18 November 2007
Wing Thye Woo holds the New Century Chair in Trade and International Economics in the Global Economy and Development Program, and is Senior Fellow in the John L. Thornton China Center within the Foreign Policy Studies Program at The Brookings Institution. He is also Professor in the Department of Economics, University of California at Davis, and the Director of the East Asia Program within the Center for Globalisation and Sustainable Development of The Earth Institute at Columbia University. His current research focuses on the economic issues of East Asia (particularly, China, Indonesia, and Malaysia), international financial architecture, comparative economic growth, state enterprise restructuring, fiscal management, and exchange rate economics.
From 1994-96, Wing Thye Woo led an international team (which included Leszek Balcerowicz, Boris Fedorov, and Jeffrey D. Sachs) to study the reform experiences of centrally-planned economies. This report was published as Economies in Transition: Comparing Asia and Europe, MIT Press, 1997. He directed the Harvard Institute for International Development project “China’s Integration into the World Economy” (1997-98); and a part of that report was published as “Discrepancies in International Data: An Application to China-Hong Kong Entrepot Trade,” in American Economic Review, May 1999. In 1998, Wing Thye Woo headed the project “Asia Competitiveness Report 1999” to analyse the Asian financial crisis for the annual meeting of the World Economic Forum in Davos, Switzerland, February 1999. The updated report was published as The Asian Financial Crisis: Lessons for a Resilient Asia, MIT Press, 2000. In 2001, Wing Thye Woo helped establish the Asian Economic Panel (AEP), now sponsored by Brookings Institution, Columbia University, Keio University, and the Korea Institute for International Economic Policy. AEP is a forum of about 50 leading specialists on Asian economies which biannually to discuss economic issues that are of particular importance to Asia; and selected proceedings are published in the journal Asian Economic Papers (of which Wing Thye Woo is the editor), MIT Press.

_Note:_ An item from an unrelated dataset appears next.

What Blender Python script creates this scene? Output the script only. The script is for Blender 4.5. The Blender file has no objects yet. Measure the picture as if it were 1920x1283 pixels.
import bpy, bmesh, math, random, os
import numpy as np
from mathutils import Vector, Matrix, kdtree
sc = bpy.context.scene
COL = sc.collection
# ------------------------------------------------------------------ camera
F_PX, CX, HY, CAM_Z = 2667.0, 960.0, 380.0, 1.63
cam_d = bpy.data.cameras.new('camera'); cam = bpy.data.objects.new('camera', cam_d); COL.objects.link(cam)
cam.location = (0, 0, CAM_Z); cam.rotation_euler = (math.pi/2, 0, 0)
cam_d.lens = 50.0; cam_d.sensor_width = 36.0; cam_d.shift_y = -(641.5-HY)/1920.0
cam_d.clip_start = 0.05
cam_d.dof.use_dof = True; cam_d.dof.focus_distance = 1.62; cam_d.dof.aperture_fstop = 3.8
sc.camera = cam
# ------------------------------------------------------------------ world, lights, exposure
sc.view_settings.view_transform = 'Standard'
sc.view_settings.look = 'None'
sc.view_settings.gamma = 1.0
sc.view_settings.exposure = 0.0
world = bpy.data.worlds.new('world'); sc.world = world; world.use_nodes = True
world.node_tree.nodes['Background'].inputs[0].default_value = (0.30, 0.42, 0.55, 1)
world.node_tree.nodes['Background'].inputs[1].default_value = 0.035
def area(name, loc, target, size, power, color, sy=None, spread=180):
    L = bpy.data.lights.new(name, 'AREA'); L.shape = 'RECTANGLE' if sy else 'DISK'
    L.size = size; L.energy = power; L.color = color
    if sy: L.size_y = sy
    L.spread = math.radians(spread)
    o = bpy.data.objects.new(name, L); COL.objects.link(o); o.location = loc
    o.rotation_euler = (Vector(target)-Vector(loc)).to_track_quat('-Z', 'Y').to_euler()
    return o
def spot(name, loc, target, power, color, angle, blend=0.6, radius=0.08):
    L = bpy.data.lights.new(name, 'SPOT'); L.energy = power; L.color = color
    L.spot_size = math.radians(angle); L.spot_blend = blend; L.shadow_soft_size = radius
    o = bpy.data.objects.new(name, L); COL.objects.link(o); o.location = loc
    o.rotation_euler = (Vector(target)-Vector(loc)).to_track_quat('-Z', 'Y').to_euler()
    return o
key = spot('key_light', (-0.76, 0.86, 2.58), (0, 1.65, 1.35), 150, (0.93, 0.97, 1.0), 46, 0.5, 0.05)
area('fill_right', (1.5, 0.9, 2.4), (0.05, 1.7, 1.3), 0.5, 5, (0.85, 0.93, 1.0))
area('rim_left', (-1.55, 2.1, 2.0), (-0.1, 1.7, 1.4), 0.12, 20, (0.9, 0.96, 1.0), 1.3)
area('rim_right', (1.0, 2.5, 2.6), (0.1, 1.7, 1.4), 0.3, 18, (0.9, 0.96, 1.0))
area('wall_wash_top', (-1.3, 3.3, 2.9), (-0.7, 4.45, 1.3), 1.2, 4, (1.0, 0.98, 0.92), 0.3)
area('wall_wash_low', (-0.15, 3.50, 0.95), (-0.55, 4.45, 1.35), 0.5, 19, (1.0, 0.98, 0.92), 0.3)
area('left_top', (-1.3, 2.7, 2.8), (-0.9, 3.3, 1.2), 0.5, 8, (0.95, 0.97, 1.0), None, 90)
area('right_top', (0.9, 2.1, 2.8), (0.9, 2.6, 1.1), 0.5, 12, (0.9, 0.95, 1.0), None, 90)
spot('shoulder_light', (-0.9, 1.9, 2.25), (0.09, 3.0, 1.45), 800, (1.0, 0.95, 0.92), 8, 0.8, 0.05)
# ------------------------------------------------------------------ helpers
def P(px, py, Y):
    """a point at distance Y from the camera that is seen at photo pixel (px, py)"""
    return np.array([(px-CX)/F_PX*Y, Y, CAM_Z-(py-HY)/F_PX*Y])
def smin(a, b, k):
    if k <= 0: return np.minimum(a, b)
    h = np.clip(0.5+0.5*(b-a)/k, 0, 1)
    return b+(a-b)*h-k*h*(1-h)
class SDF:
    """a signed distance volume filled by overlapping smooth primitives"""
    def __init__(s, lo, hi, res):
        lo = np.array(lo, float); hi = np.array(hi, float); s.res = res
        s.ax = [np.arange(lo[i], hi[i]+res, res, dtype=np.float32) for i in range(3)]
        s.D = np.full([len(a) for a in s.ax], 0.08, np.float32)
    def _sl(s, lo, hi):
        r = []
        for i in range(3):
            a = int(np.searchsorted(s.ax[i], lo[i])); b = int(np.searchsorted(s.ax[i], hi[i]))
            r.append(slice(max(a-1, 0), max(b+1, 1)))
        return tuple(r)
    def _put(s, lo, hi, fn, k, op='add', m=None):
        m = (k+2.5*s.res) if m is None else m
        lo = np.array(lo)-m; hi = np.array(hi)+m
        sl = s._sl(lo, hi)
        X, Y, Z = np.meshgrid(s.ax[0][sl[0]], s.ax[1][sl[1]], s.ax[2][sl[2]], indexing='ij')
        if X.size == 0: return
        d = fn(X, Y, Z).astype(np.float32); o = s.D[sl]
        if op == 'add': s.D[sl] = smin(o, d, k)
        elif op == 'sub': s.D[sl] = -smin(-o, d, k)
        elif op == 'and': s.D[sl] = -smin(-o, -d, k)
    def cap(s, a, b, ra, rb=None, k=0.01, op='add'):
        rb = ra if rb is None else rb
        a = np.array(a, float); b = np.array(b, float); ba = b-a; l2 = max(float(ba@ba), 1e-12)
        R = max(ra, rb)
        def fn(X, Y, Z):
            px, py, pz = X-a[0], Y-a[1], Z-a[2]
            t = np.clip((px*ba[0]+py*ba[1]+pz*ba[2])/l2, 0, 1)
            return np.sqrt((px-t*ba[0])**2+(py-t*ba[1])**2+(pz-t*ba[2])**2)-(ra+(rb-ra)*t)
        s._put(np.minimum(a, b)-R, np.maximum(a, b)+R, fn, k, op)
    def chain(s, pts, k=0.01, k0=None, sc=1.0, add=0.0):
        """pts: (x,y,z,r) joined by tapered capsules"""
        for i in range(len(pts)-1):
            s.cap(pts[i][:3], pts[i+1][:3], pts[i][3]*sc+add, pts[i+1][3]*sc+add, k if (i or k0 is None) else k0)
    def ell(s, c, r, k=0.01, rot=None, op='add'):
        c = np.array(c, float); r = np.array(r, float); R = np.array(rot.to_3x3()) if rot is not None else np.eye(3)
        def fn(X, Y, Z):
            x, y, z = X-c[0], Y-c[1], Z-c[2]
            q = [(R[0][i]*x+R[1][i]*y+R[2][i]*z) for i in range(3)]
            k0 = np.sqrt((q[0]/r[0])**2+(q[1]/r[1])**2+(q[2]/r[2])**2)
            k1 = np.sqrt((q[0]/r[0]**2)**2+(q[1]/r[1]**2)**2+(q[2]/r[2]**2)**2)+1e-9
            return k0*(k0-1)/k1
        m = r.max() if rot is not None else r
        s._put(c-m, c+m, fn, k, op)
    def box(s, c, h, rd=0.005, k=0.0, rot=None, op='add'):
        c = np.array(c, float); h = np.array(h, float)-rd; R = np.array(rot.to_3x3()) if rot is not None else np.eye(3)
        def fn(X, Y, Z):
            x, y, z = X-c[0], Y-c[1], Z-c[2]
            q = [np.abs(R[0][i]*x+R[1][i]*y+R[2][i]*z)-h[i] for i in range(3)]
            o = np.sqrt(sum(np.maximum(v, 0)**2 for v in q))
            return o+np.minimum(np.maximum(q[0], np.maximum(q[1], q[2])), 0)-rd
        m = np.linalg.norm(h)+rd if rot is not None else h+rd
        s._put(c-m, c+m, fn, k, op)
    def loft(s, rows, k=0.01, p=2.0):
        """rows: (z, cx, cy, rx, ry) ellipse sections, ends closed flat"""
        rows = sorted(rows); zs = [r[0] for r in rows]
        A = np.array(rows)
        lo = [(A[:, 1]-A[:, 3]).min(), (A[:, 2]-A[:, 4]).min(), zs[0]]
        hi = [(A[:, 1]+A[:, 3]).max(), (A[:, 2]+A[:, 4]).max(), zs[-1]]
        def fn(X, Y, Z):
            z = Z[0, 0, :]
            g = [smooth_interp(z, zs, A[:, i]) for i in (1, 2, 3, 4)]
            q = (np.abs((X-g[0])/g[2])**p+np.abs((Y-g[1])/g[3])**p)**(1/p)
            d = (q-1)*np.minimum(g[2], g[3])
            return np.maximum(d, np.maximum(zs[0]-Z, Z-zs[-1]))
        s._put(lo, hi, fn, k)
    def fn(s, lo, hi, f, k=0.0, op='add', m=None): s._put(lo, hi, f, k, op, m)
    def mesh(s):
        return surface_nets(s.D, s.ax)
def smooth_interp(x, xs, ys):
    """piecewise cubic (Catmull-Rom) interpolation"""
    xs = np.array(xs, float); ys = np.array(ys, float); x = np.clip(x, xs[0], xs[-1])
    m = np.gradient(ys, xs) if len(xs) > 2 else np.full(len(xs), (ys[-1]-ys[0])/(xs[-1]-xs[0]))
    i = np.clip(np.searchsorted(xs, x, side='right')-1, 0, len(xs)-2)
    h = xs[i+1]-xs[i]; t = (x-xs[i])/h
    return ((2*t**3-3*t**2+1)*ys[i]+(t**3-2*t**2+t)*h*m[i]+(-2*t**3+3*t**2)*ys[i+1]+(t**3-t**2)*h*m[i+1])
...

Wing Thye Woo has advised a number of governments on macroeconomic and exchange rate management, state enterprise restructuring, trade issues, and financial sector development. He was a member of Consultant Team to China's Ministry of Finance that helped to design the tax and exchange rate reforms implemented in January 1994; and the report has been published as Fiscal Management and Economic Reform in the People's Republic of China, Oxford University Press, 1995. During 1997-1998, Wing Thye Woo served as a special advisor to the U.S. Treasury; and from 2002-2005, he was the Special Advisor for East Asian Economies in the Millennium Project of the United Nations. In July 2005, he was appointed to the International Advisory Panel to the Prime Minister of Malaysia. In 2004, the University of California at Davis awarded Wing Thye Woo its Distinguished Scholarly Public Service Award, and the Institute of Strategic and International Studies in Malaysia appointed him a Distinguished ISIS Fellow. In November 2004, he delivered the Chang Chi Ming Cambridge Public Lecture on Chinese Economy at the University of Cambridge. In March 2006, he was appointed a Yangtze River (Chang Jiang) Scholar (by the Ministry of Education of China based on nation-wide competition among universities) at the Central University of Finance and Economics in Beijing, China.
Wing Thye Woo was born in 1954 in Penang, Malaysia, where he was a member of the 2nd. Georgetown (S) Senior Scout Troop, out of Methodist Boys' School. He graduated from Swarthmore College in 1976 with a B.A. (High Honors) in Economics, and a B.S. in Engineering; received an M.A. in Economics from Yale in 1978, and an M.A. and a Ph.D. in Economics from Harvard in 1982.